In other words, what we take for granted today as the standard features and configuration of a car will become … well, special.
And maybe the earliest models with driver assist features – from parking-assist to Tesla’s first generation auto-pilot – will become particularly collectable?
After all, those models will be seen as the trailblazers for the fully autonomous road cars of tomorrow.
We’ll look back at that tech as primitive, charming, but the starting point for a motoring revolution.

Decommissioned classics

But maybe there is one thing the classic cars of 2045 will have with their counterparts today.
Have you ever played “count the trailer” at a classic car or collectors’ club rally?
How many of those beloved old motors – all polished chrome and leather seats softer than an old sofa – reached their destination on their own four wheels?
Most likely, they were members of the SORN brigade – the Statutory Off-Road Notification – retired from road duty … in every sense of the word.

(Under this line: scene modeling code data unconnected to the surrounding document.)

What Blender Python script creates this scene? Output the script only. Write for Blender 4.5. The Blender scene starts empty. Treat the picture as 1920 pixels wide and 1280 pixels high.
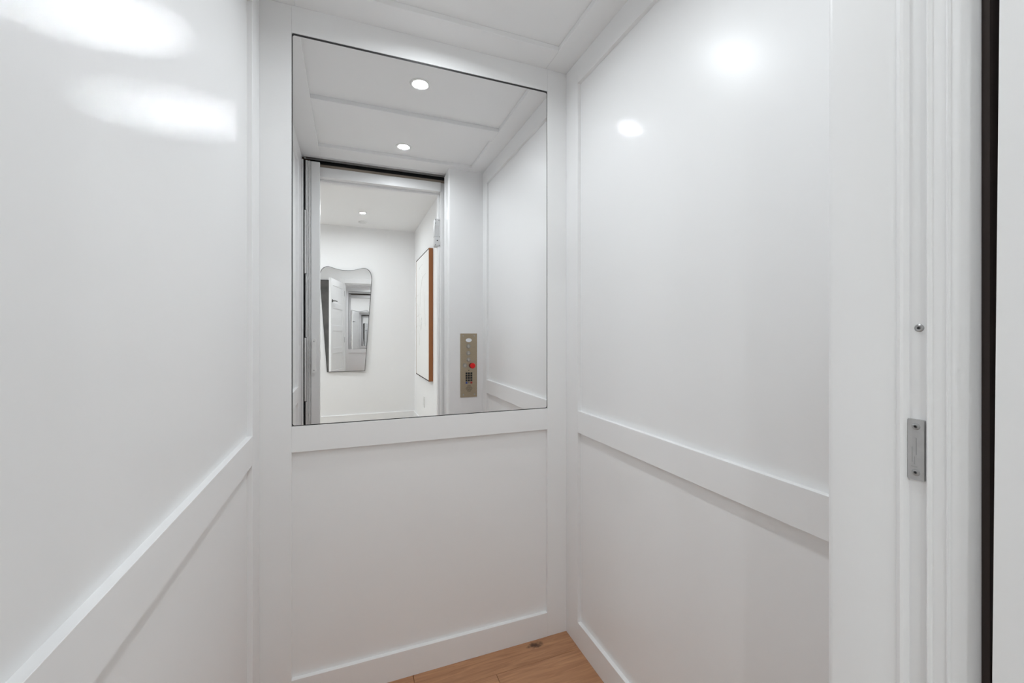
import bpy, bmesh, math, random
from mathutils import Matrix, Vector

random.seed(7)
scene = bpy.context.scene
C = scene.collection
PI = math.pi

# ------------------------------------------------------------------ camera
F_PX, YAW, HORIZON, D = 788.47, 0.3698, 623.5, 1.42
EYE = 1.1371
cam_data = bpy.data.cameras.new('camera')
cam = bpy.data.objects.new('camera', cam_data)
C.objects.link(cam)
cam.location = (0, 0, EYE)
cam.rotation_euler = (PI / 2, 0, -YAW)
cam_data.sensor_fit = 'HORIZONTAL'
cam_data.sensor_width = 36.0
cam_data.lens = F_PX / 1920 * 36.0
cam_data.shift_y = -(640 - HORIZON) / 1920
cam_data.clip_start = 0.01
scene.camera = cam

# ------------------------------------------------------------------ world, exposure
world = bpy.data.worlds.new('world')
scene.world = world
world.use_nodes = True
world.node_tree.nodes['Background'].inputs[0].default_value = (0.5, 0.5, 0.5, 1)
world.node_tree.nodes['Background'].inputs[1].default_value = 0.0   # world gives no light; hall lamps stand in for daylight
CAB_LAMP, HALL_LAMP = 2.45, 7.8      # watts of one downlight
scene.view_settings.view_transform = 'Standard'
scene.view_settings.look = 'None'
scene.view_settings.gamma = 1.0
scene.view_settings.use_curve_mapping = False
scene.view_settings.exposure = 0.11
scene.cycles.max_bounces = 10
scene.cycles.diffuse_bounces = 7
scene.cycles.glossy_bounces = 8
scene.cycles.sample_clamp_indirect = 0.0
scene.cycles.use_denoising = True
scene.cycles.use_light_tree = False


# ------------------------------------------------------------------ materials
def srgb(r, g, b):
    f = lambda v: v / 12.92 if v <= 0.04045 else ((v + 0.055) / 1.055) ** 2.4
    return (f(r / 255), f(g / 255), f(b / 255), 1)


def material(name, col, rough=0.5, metal=0.0, spec=0.5, bump=0.0, bscale=200.0, vary=0.0, vscale=3.0, stretch=None):
    m = bpy.data.materials.new(name)
    m.use_nodes = True
    nt = m.node_tree
    b = nt.nodes['Principled BSDF']
    b.inputs['Base Color'].default_value = col
    b.inputs['Roughness'].default_value = rough
    b.inputs['Metallic'].default_value = metal
    b.inputs['Specular IOR Level'].default_value = spec
    if bump or vary:
        geo = nt.nodes.new('ShaderNodeNewGeometry')
        mp = nt.nodes.new('ShaderNodeMapping')
        nt.links.new(geo.outputs['Position'], mp.inputs['Vector'])
        if stretch:
            mp.inputs['Scale'].default_value = stretch
        if bump:
            n = nt.nodes.new('ShaderNodeTexNoise')
            n.inputs['Scale'].default_value = bscale
            n.inputs['Detail'].default_value = 2
            nt.links.new(mp.outputs[0], n.inputs['Vector'])
            bm = nt.nodes.new('ShaderNodeBump')
            bm.inputs['Strength'].default_value = bump
            bm.inputs['Distance'].default_value = 0.001
            nt.links.new(n.outputs[0], bm.inputs['Height'])
            nt.links.new(bm.outputs[0], b.inputs['Normal'])
        if vary:
            n = nt.nodes.new('ShaderNodeTexNoise')
            n.inputs['Scale'].default_value = vscale
            n.inputs['Detail'].default_value = 4
            nt.links.new(mp.outputs[0], n.inputs['Vector'])
            mx = nt.nodes.new('ShaderNodeMix')
            mx.data_type = 'RGBA'
            mx.inputs[6].default_value = tuple(c * (1 - vary) for c in col[:3]) + (1,)
            mx.inputs[7].default_value = tuple(min(1, c * (1 + vary)) for c in col[:3]) + (1,)
            nt.links.new(n.outputs[0], mx.inputs[0])
            nt.links.new(mx.outputs[2], b.inputs['Base Color'])
    return m


LAMP_COL = (0.942, 1.0, 1.04)


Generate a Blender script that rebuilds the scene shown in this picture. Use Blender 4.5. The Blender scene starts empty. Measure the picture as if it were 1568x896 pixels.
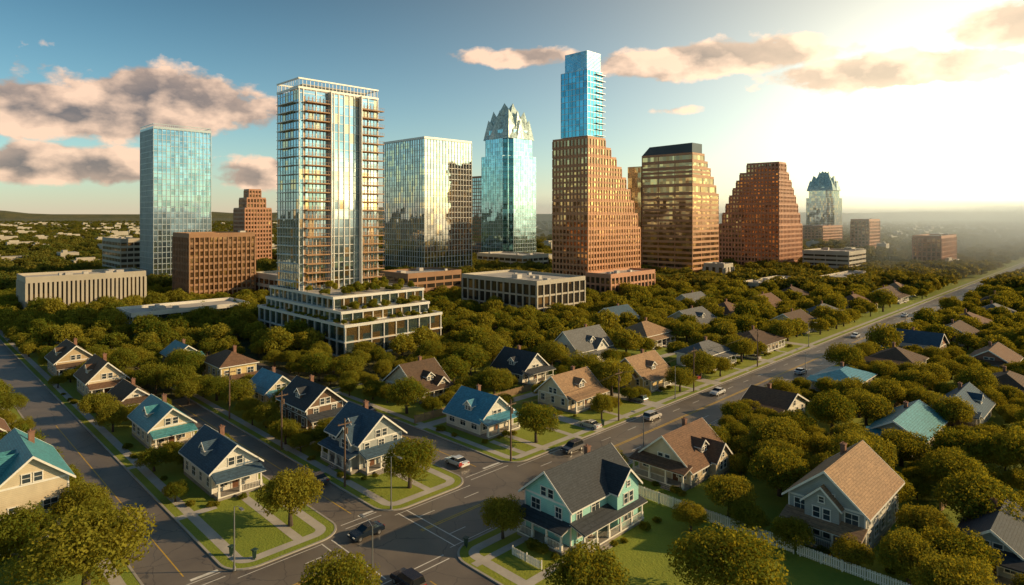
import bpy, math, random
import numpy as np
from mathutils import Vector
random.seed(7); rng=np.random.default_rng(7)
U=1.4
C45=math.cos(math.pi/4)
scene=bpy.context.scene
def W(p,q,z=0.0):
    return ((p-q)*C45*U,(p+q)*C45*U,z)
# ---------------------------------------------------------------- materials
def nodes_of(name):
    m=bpy.data.materials.new(name); m.use_nodes=True
    nt=m.node_tree; b=nt.nodes['Principled BSDF']; return m,nt,b
def N(nt,t,**k):
    n=nt.nodes.new(t)
    for a,v in k.items(): setattr(n,a,v)
    return n
def mixc(nt,fac,a,b,bt='MIX'):
    n=N(nt,'ShaderNodeMix',data_type='RGBA',blend_type=bt)
    for i,v in ((0,fac),(6,a),(7,b)):
        if hasattr(v,'links') or hasattr(v,'is_linked'): nt.links.new(v,n.inputs[i])
        else: n.inputs[i].default_value=v if i==0 else (*v,1)
    return n.outputs[2]
def mth(nt,op,a,b=None,c=None,clamp=False):
    n=N(nt,'ShaderNodeMath',operation=op); n.use_clamp=clamp
    for i,v in enumerate((a,b,c)):
        if v is None: continue
        if hasattr(v,'is_linked'): nt.links.new(v,n.inputs[i])
        else: n.inputs[i].default_value=v
    return n.outputs[0]
def noise(nt,scale,detail=4,vec=None,rough=.55):
    n=N(nt,'ShaderNodeTexNoise'); n.inputs['Scale'].default_value=scale
    n.inputs['Detail'].default_value=detail; n.inputs['Roughness'].default_value=rough
    if vec is None:
        tc=N(nt,'ShaderNodeTexCoord'); vec=tc.outputs['Object']
    nt.links.new(vec,n.inputs['Vector']); return n.outputs['Fac']
def bump(nt,b,h,s=.3,d=.05):
    n=N(nt,'ShaderNodeBump'); n.inputs['Strength'].default_value=s; n.inputs['Distance'].default_value=d
    nt.links.new(h,n.inputs['Height']); nt.links.new(n.outputs[0],b.inputs['Normal'])
def contrast(nt,f,lo,hi,a=0,b_=1):
    n=N(nt,'ShaderNodeMapRange'); nt.links.new(f,n.inputs[0])
    n.inputs[1].default_value=lo; n.inputs[2].default_value=hi; n.inputs[3].default_value=a; n.inputs[4].default_value=b_; return n.outputs[0]
MC={}
def mat_plain(name,c,rough=.8,var=.25,scale=.6,fine=9,metal=0,bs=.15):
    if name in MC: return MC[name]
    m,nt,b=nodes_of(name)
    f1=contrast(nt,noise(nt,scale,5),.3,.7); f2=contrast(nt,noise(nt,fine,3),.3,.7)
    dk=tuple(x*(1-var) for x in c); lt=tuple(min(1,x*(1+var*.6)) for x in c)
    col=mixc(nt,f1,dk,lt); col=mixc(nt,mth(nt,'MULTIPLY',f2,.35),col,dk)
    nt.links.new(col,b.inputs['Base Color']); b.inputs['Roughness'].default_value=rough
    b.inputs['Metallic'].default_value=metal
    bump(nt,b,f2,bs,.02); MC[name]=m; return m
def mat_siding(name,c):
    if name in MC: return MC[name]
    m,nt,b=nodes_of(name)
    tc=N(nt,'ShaderNodeTexCoord'); s=N(nt,'ShaderNodeSeparateXYZ'); nt.links.new(tc.outputs['Object'],s.inputs[0])
    fr=mth(nt,'FRACT',mth(nt,'MULTIPLY',s.outputs[2],4.2))
    line=contrast(nt,fr,.0,.16)
    f1=contrast(nt,noise(nt,.9,5),.3,.7)
    col=mixc(nt,f1,tuple(x*.82 for x in c),c)
    col=mixc(nt,line,tuple(x*.55 for x in c),col)
    nt.links.new(col,b.inputs['Base Color']); b.inputs['Roughness'].default_value=.65
    bump(nt,b,fr,.5,.03); MC[name]=m; return m
def mat_roof(name,c,metal=False):
    if name in MC: return MC[name]
    m,nt,b=nodes_of(name)
    tc=N(nt,'ShaderNodeTexCoord')
    v=N(nt,'ShaderNodeTexVoronoi'); v.inputs['Scale'].default_value=3.2
    mp=N(nt,'ShaderNodeMapping'); mp.inputs['Scale'].default_value=(1,1,2.4)
    nt.links.new(tc.outputs['Object'],mp.inputs[0]); nt.links.new(mp.outputs[0],v.inputs['Vector'])
    s=N(nt,'ShaderNodeSeparateXYZ'); nt.links.new(tc.outputs['Object'],s.inputs[0])
    bw=N(nt,'ShaderNodeRGBToBW'); nt.links.new(v.outputs['Color'],bw.inputs[0])
    f1=contrast(nt,noise(nt,.5,6),.3,.7)
    col=mixc(nt,bw.outputs[0],tuple(x*.6 for x in c),tuple(min(1,x*1.35) for x in c))
    col=mixc(nt,mth(nt,'MULTIPLY',f1,.5),col,tuple(x*.6+.02 for x in c))
    fr=mth(nt,'FRACT',mth(nt,'MULTIPLY',s.outputs[2],5.0)); line=contrast(nt,fr,0,.25)
    col=mixc(nt,line,tuple(x*.5 for x in c),col)
    nt.links.new(col,b.inputs['Base Color']); b.inputs['Roughness'].default_value=.5 if metal else .85
    bump(nt,b,fr,.5,.04); MC[name]=m; return m
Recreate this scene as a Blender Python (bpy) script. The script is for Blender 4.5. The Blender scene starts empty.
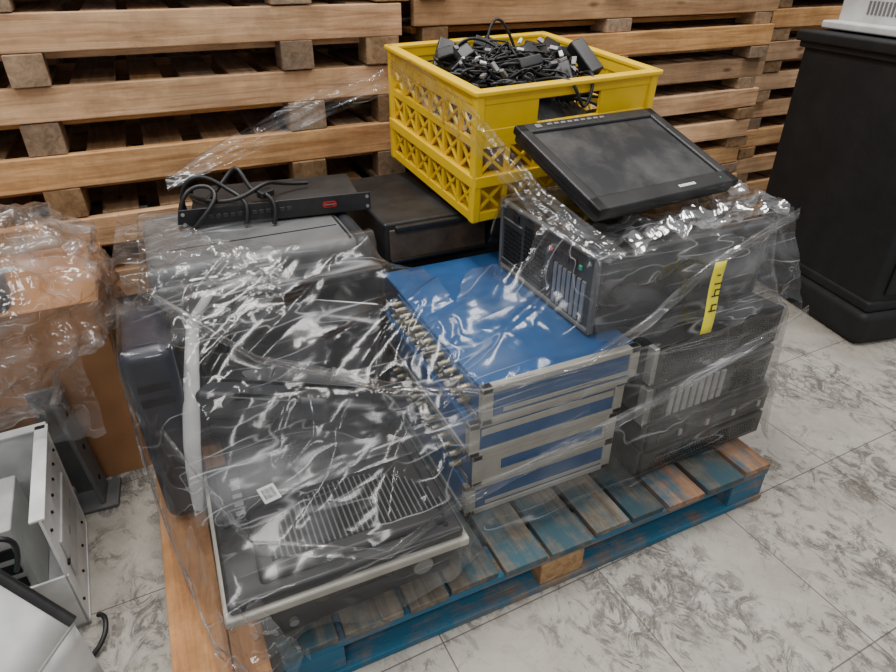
import bpy, bmesh, math, random
import numpy as np
from mathutils import Matrix, Vector, Euler, noise
random.seed(7)
D=bpy.data; COL=bpy.context.scene.collection
rad=math.radians

# ---------------------------------------------------------------- materials
def newmat(name):
    m=D.materials.new(name); m.use_nodes=True
    nt=m.node_tree; nt.nodes.clear()
    out=nt.nodes.new('ShaderNodeOutputMaterial')
    return m,nt,out
def N(nt,t,**kw):
    n=nt.nodes.new(t)
    for k,v in kw.items(): setattr(n,k,v)
    return n
def L(nt,a,b): nt.links.new(a,b)
def c4(c): return (c[0],c[1],c[2],1)
def ramp(nt,stops,fac):
    r=N(nt,'ShaderNodeValToRGB'); e=r.color_ramp.elements
    e[0].position=stops[0][0]; e[0].color=c4(stops[0][1])
    e[1].position=stops[-1][0]; e[1].color=c4(stops[-1][1])
    for p,c in stops[1:-1]:
        x=e.new(p); x.color=c4(c)
    L(nt,fac,r.inputs['Fac']); return r
def M(name,col,rough=.5,metal=0,var=.15,ns=14,bump=.0,bs=60,coat=0,spec=.5,dust=0):
    m,nt,out=newmat(name)
    p=N(nt,'ShaderNodeBsdfPrincipled'); p.inputs['Roughness'].default_value=rough
    p.inputs['Metallic'].default_value=metal; p.inputs['Coat Weight'].default_value=coat
    p.inputs['Specular IOR Level'].default_value=spec
    tc=N(nt,'ShaderNodeTexCoord')
    nz=N(nt,'ShaderNodeTexNoise'); nz.inputs['Scale'].default_value=ns; nz.inputs['Detail'].default_value=6
    L(nt,tc.outputs['Object'],nz.inputs['Vector'])
    lo=[max(0,c*(1-var)) for c in col]; hi=[min(1,c*(1+var)) for c in col]
    r=ramp(nt,[(.3,lo),(.7,hi)],nz.outputs['Fac'])
    last=r.outputs['Color']
    if dust>0:
        n2=N(nt,'ShaderNodeTexNoise'); n2.inputs['Scale'].default_value=5; n2.inputs['Detail'].default_value=9
        n2.inputs['Roughness'].default_value=.7
        L(nt,tc.outputs['Object'],n2.inputs['Vector'])
        r2=ramp(nt,[(.45,(0,0,0)),(.75,(dust,)*3)],n2.outputs['Fac'])
        mx=N(nt,'ShaderNodeMixRGB'); L(nt,r2.outputs['Color'],mx.inputs['Fac'])
        L(nt,last,mx.inputs['Color1']); mx.inputs['Color2'].default_value=(.35,.33,.3,1)
        last=mx.outputs['Color']
    L(nt,last,p.inputs['Base Color'])
    if bump>0:
        nb=N(nt,'ShaderNodeTexNoise'); nb.inputs['Scale'].default_value=bs; nb.inputs['Detail'].default_value=3
        L(nt,tc.outputs['Object'],nb.inputs['Vector'])
        b=N(nt,'ShaderNodeBump'); b.inputs['Strength'].default_value=bump; b.inputs['Distance'].default_value=.003
        L(nt,nb.outputs['Fac'],b.inputs['Height']); L(nt,b.outputs['Normal'],p.inputs['Normal'])
    L(nt,p.outputs['BSDF'],out.inputs['Surface'])
    return m
def wood(name,c1,c2,axis='x',paint=None,pamt=.5,vlo=.7,vhi=1.2,grime=.0,slo=1,shi=1):
    m,nt,out=newmat(name)
    p=N(nt,'ShaderNodeBsdfPrincipled'); p.inputs['Roughness'].default_value=.8; p.inputs['Specular IOR Level'].default_value=.3
    tc=N(nt,'ShaderNodeTexCoord'); ge=N(nt,'ShaderNodeNewGeometry')
    mu=N(nt,'ShaderNodeMath',operation='MULTIPLY'); mu.inputs[1].default_value=37.
    L(nt,ge.outputs['Random Per Island'],mu.inputs[0])
    ad=N(nt,'ShaderNodeVectorMath',operation='ADD')
    L(nt,tc.outputs['Object'],ad.inputs[0]); L(nt,mu.outputs[0],ad.inputs[1])
    mp=N(nt,'ShaderNodeMapping'); L(nt,ad.outputs[0],mp.inputs['Vector'])
    sc={'x':(.7,11,11),'y':(11,.7,11),'z':(11,11,.7)}[axis]
    mp.inputs['Scale'].default_value=sc
    nz=N(nt,'ShaderNodeTexNoise'); nz.inputs['Scale'].default_value=4; nz.inputs['Detail'].default_value=8; nz.inputs['Distortion'].default_value=.8; nz.inputs['Roughness'].default_value=.6
    L(nt,mp.outputs[0],nz.inputs['Vector'])
    r=ramp(nt,[(.3,c1),(.5,[(a+b)/2 for a,b in zip(c1,c2)]),(.72,c2)],nz.outputs['Fac'])
    mk=N(nt,'ShaderNodeMapping'); L(nt,ad.outputs[0],mk.inputs['Vector'])
    mk.inputs['Scale'].default_value={'x':(3,9,9),'y':(9,3,9),'z':(9,9,3)}[axis]
    vo=N(nt,'ShaderNodeTexVoronoi'); vo.inputs['Scale'].default_value=1.1; L(nt,mk.outputs[0],vo.inputs['Vector'])
    rk=ramp(nt,[(.05,(.22,.15,.1)),(.13,(1,1,1))],vo.outputs['Distance'])
    mm=N(nt,'ShaderNodeMixRGB',blend_type='MULTIPLY'); mm.inputs['Fac'].default_value=.8
    L(nt,r.outputs['Color'],mm.inputs['Color1']); L(nt,rk.outputs['Color'],mm.inputs['Color2'])
    last=mm.outputs['Color']
    if grime>0:
        ng=N(nt,'ShaderNodeTexNoise'); ng.inputs['Scale'].default_value=5; ng.inputs['Detail'].default_value=9; ng.inputs['Roughness'].default_value=.75
        L(nt,ad.outputs[0],ng.inputs['Vector'])
        rg=ramp(nt,[(.40,(1-grime,1-grime,1-grime)),(.60,(1,1,1))],ng.outputs['Fac'])
        mg=N(nt,'ShaderNodeMixRGB',blend_type='MULTIPLY'); mg.inputs['Fac'].default_value=1
        L(nt,last,mg.inputs['Color1']); L(nt,rg.outputs['Color'],mg.inputs['Color2']); last=mg.outputs['Color']
    if paint:
        n2=N(nt,'ShaderNodeTexNoise'); n2.inputs['Scale'].default_value=1.2; n2.inputs['Detail'].default_value=8; n2.inputs['Roughness'].default_value=.75
        L(nt,mp.outputs[0],n2.inputs['Vector'])
        n3=N(nt,'ShaderNodeTexNoise'); n3.inputs['Scale'].default_value=6; n3.inputs['Detail'].default_value=7; n3.inputs['Roughness'].default_value=.7
        L(nt,ad.outputs[0],n3.inputs['Vector'])
        a1=N(nt,'ShaderNodeMath',operation='ADD'); L(nt,n2.outputs['Fac'],a1.inputs[0]); L(nt,n3.outputs['Fac'],a1.inputs[1])
        a2=N(nt,'ShaderNodeMath',operation='MULTIPLY'); a2.inputs[1].default_value=.5; L(nt,a1.outputs[0],a2.inputs[0])
        r2=ramp(nt,[(pamt-.05,(.93,.93,.93)),(pamt+.05,(0,0,0))],a2.outputs[0])
        mx=N(nt,'ShaderNodeMixRGB'); L(nt,r2.outputs['Color'],mx.inputs['Fac']); L(nt,last,mx.inputs['Color1'])
        mx.inputs['Color2'].default_value=c4(paint); last=mx.outputs['Color']
    hs=N(nt,'ShaderNodeHueSaturation'); mr=N(nt,'ShaderNodeMapRange')
    mr.inputs['To Min'].default_value=vlo; mr.inputs['To Max'].default_value=vhi
    L(nt,ge.outputs['Random Per Island'],mr.inputs['Value']); L(nt,mr.outputs[0],hs.inputs['Value'])
    m5=N(nt,'ShaderNodeMath',operation='MULTIPLY'); m5.inputs[1].default_value=7.31; L(nt,ge.outputs['Random Per Island'],m5.inputs[0])
    m6=N(nt,'ShaderNodeMath',operation='FRACT'); L(nt,m5.outputs[0],m6.inputs[0])
    ms_=N(nt,'ShaderNodeMapRange'); ms_.inputs['To Min'].default_value=slo; ms_.inputs['To Max'].default_value=shi
    L(nt,m6.outputs[0],ms_.inputs['Value']); L(nt,ms_.outputs[0],hs.inputs['Saturation'])
    L(nt,last,hs.inputs['Color']); L(nt,hs.outputs['Color'],p.inputs['Base Color'])
    b=N(nt,'ShaderNodeBump'); b.inputs['Strength'].default_value=.6; b.inputs['Distance'].default_value=.003
    L(nt,nz.outputs['Fac'],b.inputs['Height']); L(nt,b.outputs['Normal'],p.inputs['Normal'])
    L(nt,p.outputs['BSDF'],out.inputs['Surface'])
    return m
def film(name,haze=.01,veil=.06,streak=.2,gl=1.0,sc=1.0,bd=.008,rough=.15):
    m,nt,out=newmat(name)
    tc=N(nt,'ShaderNodeTexCoord')
    def nz(rot,scl,s,det,dist):
        mp=N(nt,'ShaderNodeMapping'); L(nt,tc.outputs['Object'],mp.inputs['Vector'])
        mp.inputs['Rotation'].default_value=[rad(a) for a in rot]; mp.inputs['Scale'].default_value=[a*sc for a in scl]
        n=N(nt,'ShaderNodeTexNoise'); n.inputs['Scale'].default_value=s; n.inputs['Detail'].default_value=det; n.inputs['Distortion'].default_value=dist
        L(nt,mp.outputs[0],n.inputs['Vector']); return n
    def ridge(n):
        s=N(nt,'ShaderNodeMath',operation='SUBTRACT'); s.inputs[1].default_value=.5; L(nt,n.outputs['Fac'],s.inputs[0])
        a=N(nt,'ShaderNodeMath',operation='ABSOLUTE'); L(nt,s.outputs[0],a.inputs[0]); return a
    def op(o,a,b,clamp=False):
        n=N(nt,'ShaderNodeMath',operation=o,use_clamp=clamp)
        for k,v in enumerate((a,b)):
            if isinstance(v,(int,float)): n.inputs[k].default_value=v
            else: L(nt,v,n.inputs[k])
        return n.outputs[0]
    n1=nz((0,12,-12),(.45,7,7),1.5,1.5,.2)
    n2=nz((25,-30,38),(.6,6,6),1.5,1.5,.25)
    n4=nz((0,0,0),(2.2,2.2,2.2),1.8,3,.6)
    r1=ridge(n1); r2=ridge(n2); r4=ridge(n4)
    s1=ramp(nt,[(0,(1,1,1)),(.008,(0,0,0))],r1.outputs[0]); s2=ramp(nt,[(0,(1,1,1)),(.009,(0,0,0))],r2.outputs[0])
    n3=nz((0,0,0),(1,1,1),3.2,2,0); n5=nz((10,20,30),(1,1,1),3.6,2,0)
    m3=ramp(nt,[(.46,(0,0,0)),(.64,(1,1,1))],n3.outputs['Fac']); m5=ramp(nt,[(.46,(0,0,0)),(.64,(1,1,1))],n5.outputs['Fac'])
    st=op('MAXIMUM',op('MULTIPLY',s1.outputs['Color'],m3.outputs['Color']),op('MULTIPLY',s2.outputs['Color'],m5.outputs['Color']))
    vl=ramp(nt,[(.42,(0,0,0)),(.75,(1,1,1))],n1.outputs['Fac'])
    vv=op('MULTIPLY',op('MULTIPLY',vl.outputs['Color'],m3.outputs['Color']),veil)
    dfac=op('ADD',op('ADD',op('MULTIPLY',st,streak),vv),haze,True)  # diffuse white paints crease highlights and soft reflections into the film, besides its milky haze
    hh=op('ADD',op('ADD',r1.outputs[0],r2.outputs[0]),op('MULTIPLY',r4.outputs[0],1.8))
    b=N(nt,'ShaderNodeBump'); b.inputs['Strength'].default_value=1.; b.inputs['Distance'].default_value=bd
    L(nt,hh,b.inputs['Height'])
    fr=N(nt,'ShaderNodeFresnel'); fr.inputs['IOR'].default_value=1.42; L(nt,b.outputs['Normal'],fr.inputs['Normal'])
    gf=op('MINIMUM',op('MULTIPLY',fr.outputs[0],gl),.4)
    tr=N(nt,'ShaderNodeBsdfTransparent'); tr.inputs['Color'].default_value=(.985,.985,.985,1)
    g=N(nt,'ShaderNodeBsdfGlossy'); g.inputs['Roughness'].default_value=rough; L(nt,b.outputs['Normal'],g.inputs['Normal'])
    mx=N(nt,'ShaderNodeMixShader'); L(nt,gf,mx.inputs[0]); L(nt,tr.outputs[0],mx.inputs[1]); L(nt,g.outputs[0],mx.inputs[2])
    df=N(nt,'ShaderNodeBsdfDiffuse'); df.inputs['Color'].default_value=(.85,.86,.88,1)
    m2=N(nt,'ShaderNodeMixShader'); L(nt,dfac,m2.inputs[0]); L(nt,mx.outputs[0],m2.inputs[1]); L(nt,df.outputs[0],m2.inputs[2])
    L(nt,m2.outputs[0],out.inputs['Surface'])
    return m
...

Take Lancia. Remember Clarkson and pals drooling over the Fulvia and Stratos on TV years ago? By the last count there were 1,856 Lancias licensed for road use. There were 2,167 SORN registered.
The Aston Martin DB5 – the classic 1963-1965 sports car from the third Bond movie, Goldfinger – fares slightly better with 281 on the road and 69 SORN registered.
By the way, you’ll find the fate of other marques on a site called https://www.howmanyleft.co.uk run by the developer and self-confessed car geek, Olly Smith.
According to the Department for Transport, there are now about 600 marques with fewer than 10 cars recorded in the UK.

It doesn’t have to be that way.
If you’ve got the mechanical knowhow to keep a car roadworthy, getting it insured is easy.
Let’s hope in 2045 there’ll still be a chance to take a classic from the early 2000s for a spin. Imagine turning heads, raising smiles and kindling memories – as you whizz past your driverless counterparts in an early 21st century collectors’ item.

So, what marques and models from today do you think will become the classics of tomorrow’s driverless age?